The next night, Bengie tried to return the favor, but was thrown out by Jose. One can only imagine the post game conversation those two might have afterwards. I’m sure Bengie didn’t like being upstaged by his brother, but at the same time I would also believe he got a good laugh out of the whole thing.

He also got the last laugh.

Apparently he didn’t forget that night in May because a few months later on September 9 Bengie got his revenge and stole a base against Jose. Justice was served and order was restored within the Molina family.

Interestingly both Molina’s had only stolen one base all year; not only that, neither tried to steal a base against anyone else the rest of the year.

It was vintage Bengie.

I even loved the way he interacted with fans. He was always kind, cordial and accommodating. He never “big leagued” anyone. He always made time for as many people as possible. There’s something endearing about a guy who’s always approachable and seems to be the same person regardless of whether he’s signing autographs or launching bombs into the outfield stands.

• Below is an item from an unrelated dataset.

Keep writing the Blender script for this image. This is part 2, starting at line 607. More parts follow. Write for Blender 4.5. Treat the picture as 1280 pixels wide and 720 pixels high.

I can even remember a potentially volatile situation at a spring training game in Tempe after the 2002 season. A few of the players were gathered at the tunnel that leads from the field to the club house. Frankie Rodriguez said something that offended a fan who was trying to get someone’s autograph. I don’t know what he said, but I remember this fan going off and saying some things in a pretty angry tone. Frankie looked a little shell shocked, but Bengie was there and gave the fan a “come on man, you’re not serious” look. He said a few things to defuse the situation and everyone walked away just fine.

Bengie has always had a way of putting people at ease; be it on the field or off it. It’s one of the things I love about him.

You see, every memory I have of Bengie is a good one. Last night, he gave me one more.